The panel also recommended certain components such as switches and circuit breakers be replaced with more reliable models.

It suggested that exercises be conducted to test operational response measures, in case there is a repeat of previous power-related incidents - like the one on July 7 last year that paralysed the entire North-South and East-West lines.

For future MRT lines, the panel said, measures must be in place "to ensure tighter specification and quality control on the contractors and manufacturers". It cited the Circle Line's power cables, which failed within the first several months of operation.

The panel recommended the use of new technologies, such as an intelligent fault identification system to pinpoint exact fault location.

It also called for "extensive usage of energy storage to ride through voltage dips".

It added that online real-time thermal imaging equipment should be installed in substations to detect heat build-up in key components.

In recent months, circuit breakers had caught fire at an MRT station and the Bukit Panjang LRT.

The LTA said it would adopt all the urgent recommendations, adding that some were already in place in newer lines.

For instance, the Downtown and Thomson-East Coast lines were designed with intelligent fault identification systems as well as devices which isolate power trips so that they do not affect an entire line.

Other recommendations, such as more frequent inspections of key components and timely asset replacements, were among those listed by the 2012 Committee of Inquiry.

For the longer term, the panel called for a power system design that will have a downtime of not more than five minutes, and where full recovery can be obtained within 20 minutes.

Ideas for rail power system 'on right track'
Improving electrical system will cost more money and take time but is the way to go, say observers
By Christopher Tan, Senior Transport Correspondent, The Straits Times, 20 Apr 2016

Recommendations to bolster the electrical system of Singapore's rail system are a step in the right direction, industry watchers say.

But they will also result in higher investments.

Associate Professor Gooi Hoay Beng from the Nanyang Technological University's School of Electrical and Electronic Engineering said more money will have to be spent on hardware component maintenance and replacement.

Investment will also have to be made in boosting the IT infrastructure "with lots of real-time sensing for monitoring and control".

The professor was responding to recommendations made by a 13-man panel assembled last December by the Land Transport Authority (LTA) to look into ways to improve the electrical resilience of the rail system here.

Government Parliamentary Committee for Transport chairman Sitoh Yih Pin said: "I note that the panel has recommended that in the long term, the design of the rail system should provide for a maximum downtime of five minutes during a fault.

Prof Gooi noted that an intelligent fault identification software system (iFIS) - which can help pinpoint faults - is a sophisticated system that also requires heftier investment.
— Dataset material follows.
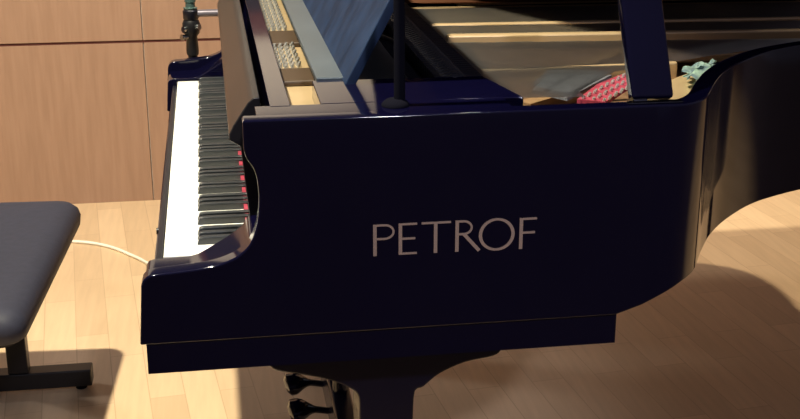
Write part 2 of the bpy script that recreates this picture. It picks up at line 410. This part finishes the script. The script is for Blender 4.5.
# legs with flared brackets
def leg(cx0, y0, y1, rot=False):
    Lf = [(.118, .609), (.122, .575), (.149, .546), (.163, .534), (.202, .524), (.243, .512), (.278, .494), (.291, .477), (.292, .439), (.297, .09)]
    Rf = [(.378, .09), (.380, .432), (.383, .480), (.397, .488), (.423, .509), (.464, .526), (.511, .534), (.526, .546), (.548, .575), (.552, .609)]
    Lf = catmull(Lf[:-1], 4)+Lf[-1:]; Rf = Rf[:1]+catmull(Rf[1:], 4); pts = [(x-.336, z) for x, z in Lf+Rf]
    if rot:
        bm = prism([(x*(.55 if z > .45 else .8), z + (.030 if z > .6 else 0)) for x, z in pts], y0, y1)
    else: bm = prism(pts, y0, y1)
    for v in bm.verts: v.co.x += cx0
    lg = put('leg', bm, M['legm'], piano, bevel=.004)
    c = (cx0, (y0+y1)/2)
    bm = bmesh.new(); lathe(bm, (c[0], c[1], .052), [(.022, 0), (.022, .039)]); box(bm, c[0]-.012, c[0]+.030, c[1]-.020, c[1]-.015, .02, .06)
    box(bm, c[0]-.012, c[0]+.030, c[1]+.015, c[1]+.020, .02, .06); fk = put('caster_fork', bm, M['gold'], lg, smooth=40)
    bm = bmesh.new(); tube(bm, [(c[0]+.012, c[1]-.013, .027), (c[0]+.012, c[1]+.013, .027)], .027, 20); put('caster_wheel', bm, M['gold'], lg, smooth=40)
leg(.336, .0, .085); leg(.336, 1.14, 1.225); leg(1.60, .76, .84, True)

# pedal lyre
bm = bmesh.new(); box(bm, .30, .345, .44, .82, .10, .185)
ly = put('pedal_lyre', bm, M['legm'], piano, bevel=.006)
for y in (.60, .74):
    bm = bmesh.new(); tube(bm, [(.322, y, .18), (.322, y-.01, .40), (.322, y, .612)], .016, 12); put('lyre_post', bm, M['legm'], ly, smooth=40)
bm = bmesh.new(); tube(bm, [(.345, .68, .15), (.62, .68, .612)], .007, 8); put('lyre_brace', bm, M['gold'], ly)
for y in (.50, .625, .755):
    bm = bmesh.new(); pts = []
    for k in range(13):
        t = k/12; pts.append((.30-.085*t, y, .125+.010*math.sin(t*2.6)))
    tube(bm, pts, [.009+.024*smoothstep(.30, .80, k/12)*(1 if k < 12 else .55) for k in range(13)], 12)
    for v in bm.verts: v.co.z = .125+(v.co.z-.125)*.75
    put('pedal', bm, M['black'], ly, smooth=50)

# ------------------------------------------------------------ bench
bench = thing('piano_bench', 'dark padded piano bench with black metal frame at the left edge', 'bench', (-.43, .72, 0))
def rounded(x0, x1, y0, y1, r, n=6):
    out = []
    for cxx, cyy, a0 in ((x1-r, y1-r, 0), (x0+r, y1-r, 90), (x0+r, y0+r, 180), (x1-r, y0+r, 270)):
        for k in range(n+1):
            a = math.radians(a0+90*k/n); out.append((cxx+r*math.cos(a), cyy+r*math.sin(a)))
    return out
def loft(bm, levels):
    rings = [[bm.verts.new((x, y, z)) for x, y in rounded(*rc)] for rc, z in levels]
    for a, b in zip(rings, rings[1:]):
        for k in range(len(a)): j = (k+1) % len(a); bm.faces.new((a[k], a[j], b[j], b[k]))
    bm.faces.new(rings[0][::-1]); bm.faces.new(rings[-1])
BX0, BX1, BY0, BY1 = -.64, -.262, .42, 1.145
bm = bmesh.new()  # crumpled pale green sheet standing in for an unidentified patch
def rc(d, r): return (BX0+d, BX1-d, BY0+d, BY1-d, r)
loft(bm, [(rc(.012, .03), .418), (rc(.003, .04), .424), (rc(0, .042), .445), (rc(.004, .042), .462), (rc(.016, .042), .476), (rc(.045, .03), .483), (rc(.12, .03), .486)])
bmesh.ops.rotate(bm, cent=(-.45, .78, 0), matrix=Matrix.Rotation(math.radians(-3.6), 3, 'Z'), verts=bm.verts[:])
put('seat', bm, M['seat'], bench, smooth=60)
bm = bmesh.new(); loft(bm, [(rc(.05, .03), .392), (rc(.05, .03), .4175)]); put('seat_frame', bm, M['seatside'], bench, smooth=40)
for y in (1.08, .49):
    put('leg', bx(-.444, -.396, y-.02, y+.02, .055, .393), M['metal'], bench, bevel=.003)
    put('foot', bx(-.640, -.246, y-.024, y+.024, .012, .056), M['metal'], bench, bevel=.004)
    for x in (-.61, -.275):
        bm = bmesh.new(); lathe(bm, (x, y, 0), [(.014, 0), (.012, .0125)], 14); put('foot_pad', bm, M['felt'], bench)

# ------------------------------------------------------------ microphone stand beyond the piano
ms = thing('microphone_stand', 'slim microphone stand with chrome knobs behind the far end of the keyboard', 'stand', (.035, 1.56, 0))
X, Y = .035, 1.56
bm = bmesh.new(); lathe(bm, (X, Y, 0), [(.115, 0), (.12, .006), (.11, .016), (.02, .022)], 32); put('base', bm, M['metal'], ms, smooth=40)
bm = bmesh.new(); tube(bm, [(X, Y, .02), (X, Y, .80)], .013, 16); put('pole', bm, M['metal'], ms, smooth=40)
bm = bmesh.new(); lathe(bm, (X, Y, .735), [(.016, 0), (.017, .012), (.015, .05), (.022, .060), (.024, .085), (.020, .094)], 20); cl = put('height_clutch', bm, M['metal'], ms, smooth=40)
for dx, dz in ((-.022, .806), (-.027, .785), (.022, .812)):
    bm = bmesh.new(); tube(bm, [(X+dx*.4, Y-.012, dz), (X+dx, Y-.022, dz+.001)], [.006, .0085], 12); put('clutch_knob', bm, M['chrome'], cl, smooth=40)
bm = bmesh.new(); lathe(bm, (X, Y, .828), [(.017, 0), (.021, .006), (.021, .026), (.016, .031)], 20); put('collar', bm, M['satin'], ms, smooth=40)
bm = bmesh.new(); lathe(bm, (X, Y, .859), [(.018, 0), (.019, .003), (.013, .005), (.0125, .016), (.015, .019), (.013, .10), (.013, .42)], 20); put('upper_pole', bm, M['green'], ms, smooth=40)
bm = bmesh.new(); tube(bm, [(X+.018, Y, .846), (X+.36, Y, .848)], .010, 12); put('side_arm', bm, M['arm'], ms, smooth=40)

# ------------------------------------------------------------ small things
bm = bmesh.new()  # crumpled pale green sheet standing in for an unidentified patch
cp = catmull([(-1.1, 2.22, .0055), (-.75, 2.17, .0055), (-.5, 2.165, .0055), (-.38, 2.15, .0055), (-.28, 2.09, .0055), (-.19, 1.98, .0055), (-.08, 1.84, .0055), (.15, 1.75, .0055), (.4, 1.8, .0055)], 8)
tube(bm, cp, .0055, 8)
cb = put('cable', bm, M['cable'], smooth=60); cb['label'] = 'thin white cable lying on the wooden floor behind the bench'; cb['category'] = 'cable'
bm = bmesh.new()  # crumpled pale green sheet standing in for an unidentified patch
nx, ny = 14, 12; g = {}
for i in range(nx+1):
    for j in range(ny+1):
        x = .850+.075*i/nx+.035*j/ny; y = .118+.10*j/ny+.045*i/nx
        g[i, j] = bm.verts.new((x+.006*math.sin(j*1.3), y+.006*math.sin(i), (.9495)+.006*math.sin(i*.9)*math.sin(j*.8+1)+.009*math.exp(-((i-8)**2+(j-5)**2)/12)))
for i in range(nx):
    for j in range(ny): bm.faces.new((g[i, j], g[i+1, j], g[i+1, j+1], g[i, j+1]))
bmesh.ops.solidify(bm, geom=bm.faces[:], thickness=.003)
ct = put('green_patch', bm, M['patch'], smooth=60); ct['label'] = 'small crumpled pale green cloth lying inside the piano beside the lid prop'; ct['category'] = 'patch'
He added: "It would take some time to acquire the necessary skills and targets but we will get there one day."

"If this can be achieved, it will mean that all commuters can look forward to improved reliability and fewer delays.
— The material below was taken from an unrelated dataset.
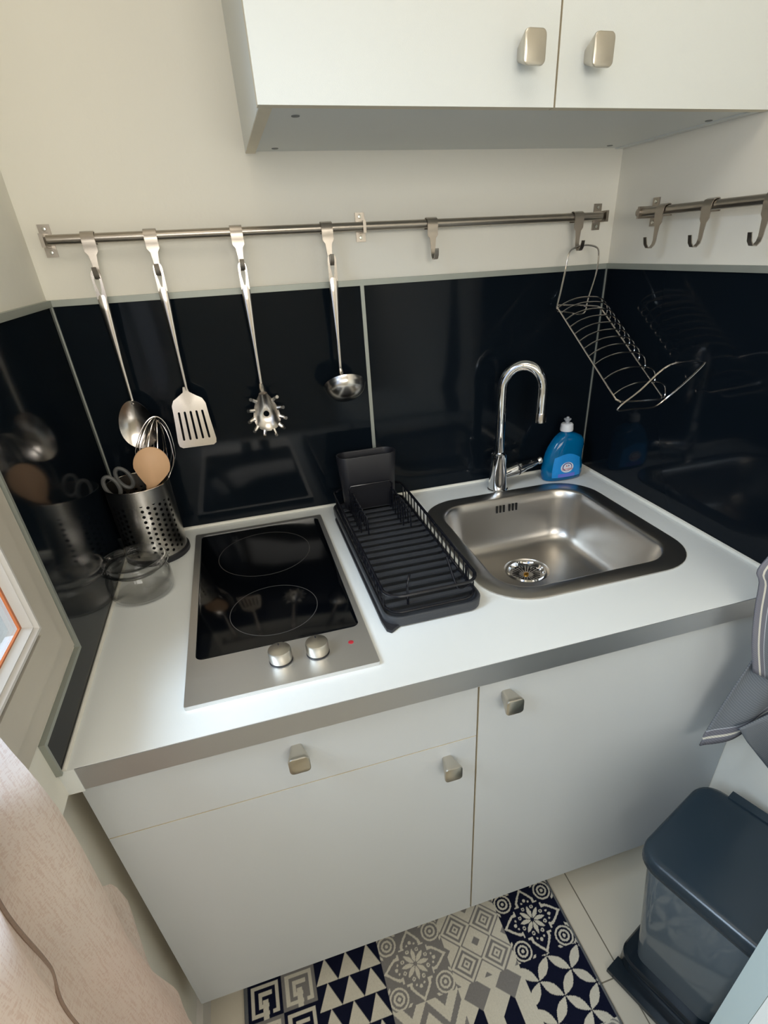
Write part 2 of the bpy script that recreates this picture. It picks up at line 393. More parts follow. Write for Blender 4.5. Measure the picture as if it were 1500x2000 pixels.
# sealant beads where the worktop meets the panels
struct('trim_7', tube([(0.005, -0.008, T + 0.001), (0.3, -0.008, T + 0.002), (0.7, -0.008, T + 0.001), (W - 0.008, -0.008, T + 0.001)], [0.005, 0.004, 0.005], sub=6), M_silic)
struct('trim_8', tube([(0.008, -0.012, T + 0.001), (0.008, -0.25, T + 0.001), (0.008, -D, T + 0.001)], [0.0028, 0.0035, 0.003], sub=6), M_silic)
struct('trim_9', tube([(W - 0.008, -0.012, T + 0.001), (W - 0.008, -0.4, T + 0.001), (W - 0.008, -D, T + 0.001)], [0.005, 0.006, 0.005], sub=6), M_silic)

# splashback panels
tag(link('splashback_panel', B((0.009, 0.597, -0.006, 0, T, ZT)), M_black, smooth=0), 'glossy black splashback panel behind the hanging utensils, left of the vertical joint', 'splashback', 'glossy black splashback panels')
tag(link('splashback_panel', B((0.605, W - 0.009, -0.006, 0, T, ZT)), M_black, smooth=0), 'glossy black splashback panel behind the tap, right of the vertical joint', 'splashback', 'glossy black splashback panels')
tag(link('splashback_panel', plate([(-0.009, T), (-0.009, ZT), (-0.491, ZT), (-0.491, 0.951), (-0.69, 0.951), (-0.69, T)], [], 0.0, 0.006, lambda p: (p[2], p[0], p[1])), M_black, smooth=0),
    'glossy black splashback panel on the left wall, cut away around the window', 'splashback', 'glossy black splashback panels')
tag(link('splashback_panel', B((W - 0.006, W, -0.71, -0.009, T, ZT)), M_black, smooth=0), 'glossy black splashback panel on the right wall beside the sink', 'splashback', 'glossy black splashback panels')

# ------------------------------------------------------------------ worktop
wt = thing('worktop', 'white laminate worktop with a brushed steel front edge', 'worktop', (0.6, -0.35, 0.86))
SX0, SX1, SY0, SY1 = 0.715, 1.087, -0.520, -0.138      # bowl
hole = [(x, y) for x, y, z in rrect(SX0 - 0.012, SX1 + 0.012, SY0 - 0.012, SY1 + 0.012, 0.08, 0)][::-1]
link('slab', plate([(0.0, -0.0), (0.0, -D + 0.0015), (W, -D + 0.0015), (W, -0.0)], [hole], 0.86, T), M_top, wt, smooth=0)
link('front_edge', B((0.019, W, -D, -D + 0.002, 0.8595, T - 0.0008)), M_steelf, wt, smooth=0)
o = link('end_cap', B((-0.012, 0.019, -D - 0.0012, -D + 0.003, 0.8575, T + 0.0002), (-0.012, 0.0, -D + 0.003, -D + 0.03, 0.8575, T + 0.0002)), M_top, wt, bevel=0.0006)

# ------------------------------------------------------------------ cabinets
def knob_bm(L=0.034, a=0.0085, b=0.0165, hb=0.0165):
    bm = bmesh.new(); rings = []
    for t in (0, 0.3, 0.7, 0.93, 1.0):
        s = a + (b - a) * t; sz = a + (hb - a) * t
        if t == 1.0: s -= 0.0012; sz -= 0.0012
        rings.append([(p[0], -L * t, p[1]) for p in rrect(-s, s, -sz, sz, s * 0.45, 0, 5)])
    loft(rings, bm, True, False)
    return bm
def front_panel(name, x0, x1, z0, z1, y0, y1, m, parent):
    o = link(name, B((x0, x1, y0, y1, z0, z1)), [m, M_edge], parent, smooth=0)
    for p in o.data.polygons:
        if abs(p.normal.y) < 0.5: p.material_index = 1
    return o
def base_cabinet(x0, x1, label):
    c = thing('base_cabinet', label, 'cabinet', ((x0 + x1) / 2, -0.34, 0.0))
    t = 0.016
    link('body', B((x0, x0 + t, -0.648, -0.02, 0.155, 0.859), (x1 - t, x1, -0.648, -0.02, 0.155, 0.859), (x0 + t, x1 - t, -0.648, -0.02, 0.155, 0.171),
         (x0 + t, x1 - t, -0.028, -0.02, 0.171, 0.859), (x0 + t, x1 - t, -0.648, -0.60, 0.848, 0.859)), M_edge, c, smooth=0)
    link('plinth', B((x0, x1, -0.55, -0.535, 0.0, 0.155)), M_lam_shaded, c, smooth=0)
    return c
c1 = base_cabinet(0.006, 0.5925, 'white base cabinet with a drawer above its door, under the hob')
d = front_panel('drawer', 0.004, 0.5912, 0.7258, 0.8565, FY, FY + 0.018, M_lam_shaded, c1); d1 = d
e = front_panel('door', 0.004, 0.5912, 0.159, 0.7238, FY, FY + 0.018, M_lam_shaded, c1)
c2 = base_cabinet(0.5935, 1.200, 'white base cabinet with one tall door, under the sink')
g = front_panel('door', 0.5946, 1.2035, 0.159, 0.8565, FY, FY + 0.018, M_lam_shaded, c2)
# knobs are children of their fronts
def knob_on(front, x, z, y=FY, hb=0.0165):
    k = link('knob', knob_bm(hb=hb), M_nickel, None); k.parent = front; k.location = Vector((x, y, z)) - wloc(front)
    # the flat end of the knob, same mesh
    b = 0.0165; bm = bmesh.new(); bm.from_mesh(k.data)
    loft([[(p[0], yy, p[1]) for p in rrect(-b + i, b - i, -hb + i, hb - i, 0.0065, 0, 5)] for i, yy in ((0.0012, -0.034), (0.0024, -0.0348))], bm, cap0=False)
    bm.to_mesh(k.data); bm.free(); k.data.materials.append(M_knobface)
    k.data.polygons.foreach_set('use_smooth', [True] * len(k.data.polygons)); k.data.set_sharp_from_angle(angle=0.6)
    for pl in k.data.polygons:
        if pl.center.y < -0.0343: pl.material_index = 1
    return k
knob_on(d, 0.294, 0.809); knob_on(e, 0.537, 0.686); knob_on(g, 0.643, 0.808)

M_teal = mat('end_panel_paint', srgb(168, 182, 182), 0.45, bump=(30, 0.1, (1, 1, 1)))
lc = thing('low_cabinet', 'white low cabinet with a grey-green end panel, at the bottom right corner', 'cabinet', (1.0, -1.3, 0.0))
link('end_panel', B((0.7825, W - 0.004, -1.098, -1.0656, 0.0, 0.80)), M_teal, lc, bevel=0.002)
link('body', B((0.7840, W - 0.004, -1.62, -1.0985, 0.0, 0.80)), M_lam, lc, bevel=0.002)
UX, UY, UZ = 0.404, -0.376, 1.613
uc = thing('wall_cabinet', 'white two door wall cabinet hanging above the worktop', 'cabinet', (0.8, -0.19, UZ))
link('body', B((UX, UX + 0.018, UY + 0.02, 0, UZ + 0.001, 2.3), (W - 0.02, W - 0.002, UY + 0.02, 0, UZ + 0.001, 2.3), (UX + 0.018, W - 0.02, -0.006, 0, UZ + 0.02, 2.3), (UX + 0.018, W - 0.02, UY + 0.02, 0, 2.28, 2.3)), M_lam, uc, smooth=0)
o = link('side_edge', B((UX + 0.0005, UX + 0.0175, UY + 0.0205, -0.001, UZ, UZ + 0.001)), M_edge, uc, smooth=0)
link('bottom_panel', B((UX + 0.018, W - 0.02, UY + 0.02, 0, UZ + 0.003, UZ + 0.019)), M_lam, uc, smooth=0)
for x, y in ((0.459, -0.297), (0.455, -0.032), (1.172, -0.277), (1.149, -0.032)):
    link('screw_cap', lathe([(0.006, 0), (0.006, -0.0008), (0.005, -0.0012)], (x, y, UZ + 0.003), n=20), M_cap, uc)
def udoor(x0, x1):
    o = link('door', B((x0, x1, UY, UY + 0.018, UZ + 0.0, 2.3)), [M_lam, M_edge], uc, smooth=0)
    for p in o.data.polygons:
        if p.normal.z < -0.9 or abs(p.normal.x) > 0.9: p.material_index = 1
    return o
ua = udoor(UX - 0.002, 0.8135); ub = udoor(0.8165, W - 0.002)
knob_on(ua, 0.7615, 1.667, UY, 0.019); knob_on(ub, 0.8635, 1.667, UY, 0.019)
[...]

"This is good news for all."

According to the LTA, rail disruptions caused by power and trackside faults more than doubled between 2011 and 2014.

In 2011, they accounted for eight incidents, or 2 per cent, of all disruptions. In 2014, they were responsible for 16 incidents, or 5 per cent, of incidents.

The unprecedented network- wide breakdown on July 7 last year was also caused by an electrical fault, which crippled the entire North-South and East-West lines during the evening peak period that day.

And electrical faults have caused a number of fires on the MRT and LRT network, with at least two occurring in tunnels.

National University of Singapore transport researcher Lee Der Horng said that many of the recommendations made by the panel "are what should have been in place".

"Nevertheless, it is good to let the people know that power-related issues are being taken care of."